» SUPPLIED MATERIAL:
%%
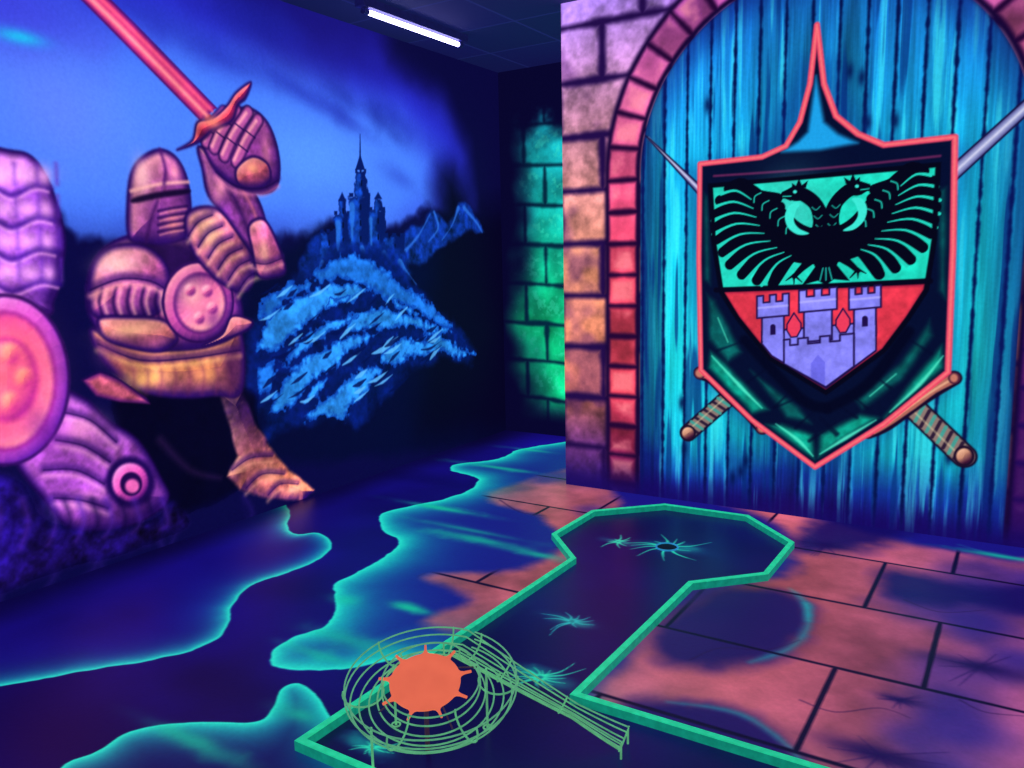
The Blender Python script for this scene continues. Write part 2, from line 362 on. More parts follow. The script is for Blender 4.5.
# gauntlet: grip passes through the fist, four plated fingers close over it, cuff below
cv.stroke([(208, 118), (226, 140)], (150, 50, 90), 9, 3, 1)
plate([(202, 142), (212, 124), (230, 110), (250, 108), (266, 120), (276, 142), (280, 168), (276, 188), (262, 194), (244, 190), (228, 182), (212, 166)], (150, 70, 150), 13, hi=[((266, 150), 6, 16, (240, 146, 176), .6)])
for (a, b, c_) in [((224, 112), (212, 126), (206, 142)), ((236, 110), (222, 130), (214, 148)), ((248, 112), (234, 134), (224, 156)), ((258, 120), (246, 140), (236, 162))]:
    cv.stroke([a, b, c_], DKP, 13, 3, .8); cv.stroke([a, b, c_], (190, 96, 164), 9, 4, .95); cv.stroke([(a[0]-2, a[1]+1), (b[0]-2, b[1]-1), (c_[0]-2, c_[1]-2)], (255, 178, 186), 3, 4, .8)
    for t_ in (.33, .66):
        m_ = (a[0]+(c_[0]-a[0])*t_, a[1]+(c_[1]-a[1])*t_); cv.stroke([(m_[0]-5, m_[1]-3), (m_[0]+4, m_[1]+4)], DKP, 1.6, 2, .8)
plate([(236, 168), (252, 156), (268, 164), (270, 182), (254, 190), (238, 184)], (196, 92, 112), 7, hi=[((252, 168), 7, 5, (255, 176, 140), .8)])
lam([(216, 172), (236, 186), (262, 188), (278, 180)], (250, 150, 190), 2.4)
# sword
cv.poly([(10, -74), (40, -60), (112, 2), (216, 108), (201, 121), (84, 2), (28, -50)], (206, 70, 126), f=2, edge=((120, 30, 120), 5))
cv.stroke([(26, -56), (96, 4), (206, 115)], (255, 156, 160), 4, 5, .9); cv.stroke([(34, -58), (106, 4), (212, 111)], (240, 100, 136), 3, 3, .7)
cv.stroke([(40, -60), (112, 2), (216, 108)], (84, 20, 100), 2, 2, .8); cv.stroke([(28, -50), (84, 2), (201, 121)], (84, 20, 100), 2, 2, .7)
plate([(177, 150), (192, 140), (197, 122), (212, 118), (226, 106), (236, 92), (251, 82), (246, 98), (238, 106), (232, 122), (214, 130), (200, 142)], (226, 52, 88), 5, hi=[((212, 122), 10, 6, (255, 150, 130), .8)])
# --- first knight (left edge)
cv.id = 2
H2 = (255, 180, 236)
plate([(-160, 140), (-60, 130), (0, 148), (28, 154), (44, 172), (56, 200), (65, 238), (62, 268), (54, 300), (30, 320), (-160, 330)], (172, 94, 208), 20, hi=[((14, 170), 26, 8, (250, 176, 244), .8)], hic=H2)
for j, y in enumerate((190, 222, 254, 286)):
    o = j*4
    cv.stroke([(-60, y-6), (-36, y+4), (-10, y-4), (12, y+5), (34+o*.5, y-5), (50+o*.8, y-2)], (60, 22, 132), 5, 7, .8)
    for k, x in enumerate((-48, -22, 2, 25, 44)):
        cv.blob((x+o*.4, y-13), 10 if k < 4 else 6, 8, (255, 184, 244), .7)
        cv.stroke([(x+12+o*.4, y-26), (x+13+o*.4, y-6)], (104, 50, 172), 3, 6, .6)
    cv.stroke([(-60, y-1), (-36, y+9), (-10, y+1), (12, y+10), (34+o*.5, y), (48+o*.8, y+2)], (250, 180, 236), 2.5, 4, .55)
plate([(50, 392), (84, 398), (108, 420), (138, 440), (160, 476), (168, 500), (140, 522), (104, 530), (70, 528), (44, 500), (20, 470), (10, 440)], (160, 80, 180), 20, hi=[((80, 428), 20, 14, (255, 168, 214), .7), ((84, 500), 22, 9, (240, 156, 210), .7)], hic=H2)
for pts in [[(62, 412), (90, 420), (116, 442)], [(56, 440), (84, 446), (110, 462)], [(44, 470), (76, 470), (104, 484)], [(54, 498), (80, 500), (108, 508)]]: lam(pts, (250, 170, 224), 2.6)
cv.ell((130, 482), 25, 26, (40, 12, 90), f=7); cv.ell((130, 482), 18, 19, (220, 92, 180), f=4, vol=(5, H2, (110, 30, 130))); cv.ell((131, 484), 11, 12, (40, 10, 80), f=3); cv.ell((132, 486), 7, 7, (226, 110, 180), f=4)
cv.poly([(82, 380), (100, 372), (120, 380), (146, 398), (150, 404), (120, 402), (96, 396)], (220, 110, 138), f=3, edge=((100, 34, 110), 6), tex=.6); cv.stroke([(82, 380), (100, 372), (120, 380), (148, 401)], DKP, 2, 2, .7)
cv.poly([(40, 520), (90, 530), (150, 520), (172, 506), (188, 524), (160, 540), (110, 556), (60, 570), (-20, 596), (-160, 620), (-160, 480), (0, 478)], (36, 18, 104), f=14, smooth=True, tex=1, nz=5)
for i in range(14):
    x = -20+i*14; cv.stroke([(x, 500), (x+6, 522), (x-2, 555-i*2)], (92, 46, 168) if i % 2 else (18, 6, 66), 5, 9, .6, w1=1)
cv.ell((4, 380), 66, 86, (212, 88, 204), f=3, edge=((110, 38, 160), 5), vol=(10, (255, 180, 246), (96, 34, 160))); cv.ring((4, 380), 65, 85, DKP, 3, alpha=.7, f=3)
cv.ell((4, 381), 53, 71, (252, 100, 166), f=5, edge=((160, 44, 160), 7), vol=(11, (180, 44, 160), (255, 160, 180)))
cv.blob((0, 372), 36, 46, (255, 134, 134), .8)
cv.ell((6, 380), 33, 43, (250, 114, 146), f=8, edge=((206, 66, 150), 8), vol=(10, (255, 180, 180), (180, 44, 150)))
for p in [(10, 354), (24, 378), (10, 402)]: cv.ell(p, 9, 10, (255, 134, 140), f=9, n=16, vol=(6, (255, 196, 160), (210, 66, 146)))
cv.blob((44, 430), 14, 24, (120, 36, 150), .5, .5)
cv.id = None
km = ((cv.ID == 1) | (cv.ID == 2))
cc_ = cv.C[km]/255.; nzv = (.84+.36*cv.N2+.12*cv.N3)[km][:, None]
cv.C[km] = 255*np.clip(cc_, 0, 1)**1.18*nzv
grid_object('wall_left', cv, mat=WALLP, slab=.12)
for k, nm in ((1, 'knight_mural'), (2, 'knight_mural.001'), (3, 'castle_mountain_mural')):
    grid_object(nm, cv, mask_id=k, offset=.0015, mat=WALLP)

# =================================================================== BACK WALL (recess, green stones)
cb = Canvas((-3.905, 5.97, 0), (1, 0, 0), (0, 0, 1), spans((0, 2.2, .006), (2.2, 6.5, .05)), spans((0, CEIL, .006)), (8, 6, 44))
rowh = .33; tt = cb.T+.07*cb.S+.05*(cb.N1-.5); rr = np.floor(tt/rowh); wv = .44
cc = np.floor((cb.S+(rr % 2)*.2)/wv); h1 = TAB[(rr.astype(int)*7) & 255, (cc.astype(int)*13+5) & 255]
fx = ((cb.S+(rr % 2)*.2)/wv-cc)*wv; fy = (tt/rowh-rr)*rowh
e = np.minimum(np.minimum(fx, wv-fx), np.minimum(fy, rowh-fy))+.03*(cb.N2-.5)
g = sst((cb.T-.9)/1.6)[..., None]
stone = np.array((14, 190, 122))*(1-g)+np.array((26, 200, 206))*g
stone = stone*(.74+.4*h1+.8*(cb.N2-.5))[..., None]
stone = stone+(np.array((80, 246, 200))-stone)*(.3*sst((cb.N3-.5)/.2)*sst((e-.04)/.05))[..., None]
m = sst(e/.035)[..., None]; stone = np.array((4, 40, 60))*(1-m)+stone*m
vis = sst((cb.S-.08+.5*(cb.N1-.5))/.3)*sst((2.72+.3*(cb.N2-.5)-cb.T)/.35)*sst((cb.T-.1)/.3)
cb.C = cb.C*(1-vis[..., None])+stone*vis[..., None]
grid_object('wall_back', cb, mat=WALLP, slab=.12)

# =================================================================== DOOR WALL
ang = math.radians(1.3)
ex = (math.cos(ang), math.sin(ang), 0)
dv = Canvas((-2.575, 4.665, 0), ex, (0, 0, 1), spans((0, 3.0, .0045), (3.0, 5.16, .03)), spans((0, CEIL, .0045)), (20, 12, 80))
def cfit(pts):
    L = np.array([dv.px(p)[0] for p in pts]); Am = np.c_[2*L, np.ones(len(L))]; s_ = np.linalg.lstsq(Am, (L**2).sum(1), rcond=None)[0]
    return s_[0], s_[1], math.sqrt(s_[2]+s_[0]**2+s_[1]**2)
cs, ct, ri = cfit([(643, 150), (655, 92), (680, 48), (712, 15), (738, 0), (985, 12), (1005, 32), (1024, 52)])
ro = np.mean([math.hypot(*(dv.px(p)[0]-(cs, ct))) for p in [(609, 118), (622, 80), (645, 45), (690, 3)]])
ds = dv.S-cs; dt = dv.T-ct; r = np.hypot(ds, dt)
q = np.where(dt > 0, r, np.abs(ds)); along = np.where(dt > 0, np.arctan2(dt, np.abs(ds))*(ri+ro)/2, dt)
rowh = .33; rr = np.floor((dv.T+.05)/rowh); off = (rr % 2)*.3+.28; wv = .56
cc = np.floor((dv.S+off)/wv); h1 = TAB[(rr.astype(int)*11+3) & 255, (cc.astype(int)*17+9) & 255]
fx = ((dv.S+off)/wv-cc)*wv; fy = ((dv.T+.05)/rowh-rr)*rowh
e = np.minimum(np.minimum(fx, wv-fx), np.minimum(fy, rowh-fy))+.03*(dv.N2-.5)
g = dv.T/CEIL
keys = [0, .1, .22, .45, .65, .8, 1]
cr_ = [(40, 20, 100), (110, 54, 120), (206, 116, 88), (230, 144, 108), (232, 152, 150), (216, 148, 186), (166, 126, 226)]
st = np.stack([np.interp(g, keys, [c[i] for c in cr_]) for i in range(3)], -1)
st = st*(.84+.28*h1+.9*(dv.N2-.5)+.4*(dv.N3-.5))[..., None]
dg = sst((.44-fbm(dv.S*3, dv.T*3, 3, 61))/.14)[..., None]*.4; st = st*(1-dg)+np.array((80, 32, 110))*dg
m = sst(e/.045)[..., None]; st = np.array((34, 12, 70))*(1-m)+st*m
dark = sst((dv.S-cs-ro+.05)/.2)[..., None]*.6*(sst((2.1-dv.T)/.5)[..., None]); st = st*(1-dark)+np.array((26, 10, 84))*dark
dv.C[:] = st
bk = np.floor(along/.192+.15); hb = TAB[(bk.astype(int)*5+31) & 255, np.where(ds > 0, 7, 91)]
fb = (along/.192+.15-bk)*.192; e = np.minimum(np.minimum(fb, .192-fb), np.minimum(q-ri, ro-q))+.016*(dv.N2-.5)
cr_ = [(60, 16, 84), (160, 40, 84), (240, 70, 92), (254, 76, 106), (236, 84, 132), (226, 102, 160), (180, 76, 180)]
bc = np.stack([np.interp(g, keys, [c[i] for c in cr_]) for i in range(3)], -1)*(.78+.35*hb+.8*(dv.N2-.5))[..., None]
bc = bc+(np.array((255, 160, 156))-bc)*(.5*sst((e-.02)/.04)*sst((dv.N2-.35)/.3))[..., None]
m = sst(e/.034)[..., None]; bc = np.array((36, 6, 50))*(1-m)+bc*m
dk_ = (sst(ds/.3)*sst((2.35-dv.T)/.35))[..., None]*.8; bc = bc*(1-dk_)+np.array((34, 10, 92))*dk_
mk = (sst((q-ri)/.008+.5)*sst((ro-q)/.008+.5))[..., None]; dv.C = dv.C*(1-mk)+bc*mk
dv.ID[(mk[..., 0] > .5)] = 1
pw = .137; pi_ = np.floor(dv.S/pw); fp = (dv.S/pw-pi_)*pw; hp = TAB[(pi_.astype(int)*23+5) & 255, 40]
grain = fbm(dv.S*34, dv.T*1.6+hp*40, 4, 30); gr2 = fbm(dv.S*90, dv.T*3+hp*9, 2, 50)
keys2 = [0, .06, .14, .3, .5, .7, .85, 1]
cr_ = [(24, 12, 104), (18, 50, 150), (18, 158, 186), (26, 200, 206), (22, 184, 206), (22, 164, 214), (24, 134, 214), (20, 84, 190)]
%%
%%
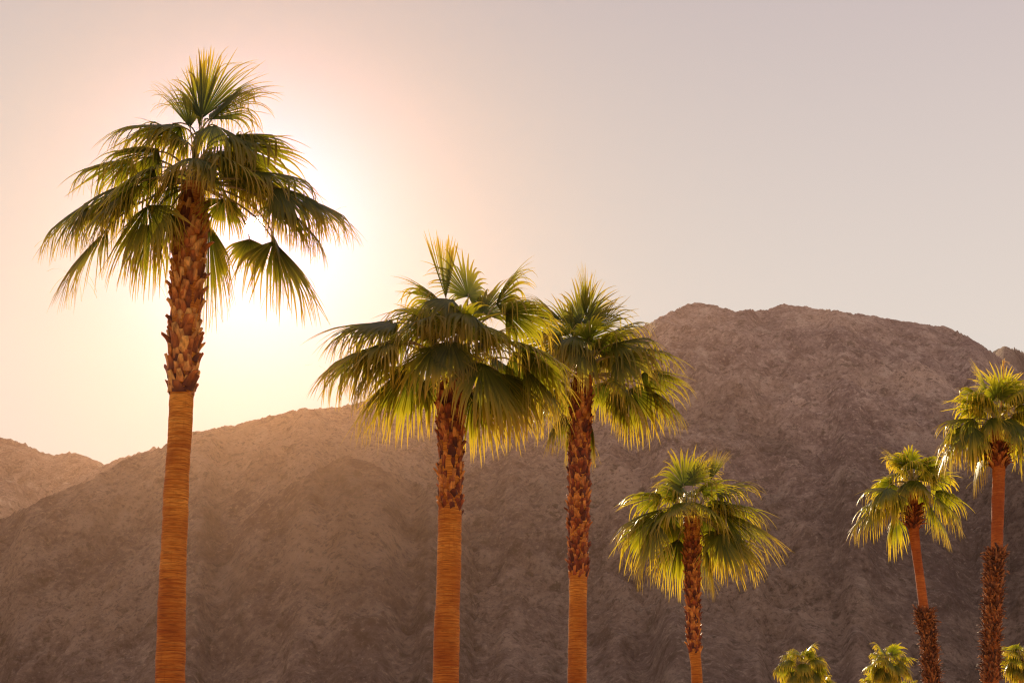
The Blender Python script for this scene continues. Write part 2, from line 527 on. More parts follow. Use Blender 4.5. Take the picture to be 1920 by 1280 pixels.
%%
» EXERCISE REQUIREMENTS: Give back exactly the lines running from the line that contains "keys2 = [0, .06, .14, .3, .5, .7, .85, 1]" through the line that contains "(20, 84, 190)]", and nothing outside them.

» FINISHED ANSWER:
keys2 = [0, .06, .14, .3, .5, .7, .85, 1]
cr_ = [(24, 12, 104), (18, 50, 150), (18, 158, 186), (26, 200, 206), (22, 184, 206), (22, 164, 214), (24, 134, 214), (20, 84, 190)]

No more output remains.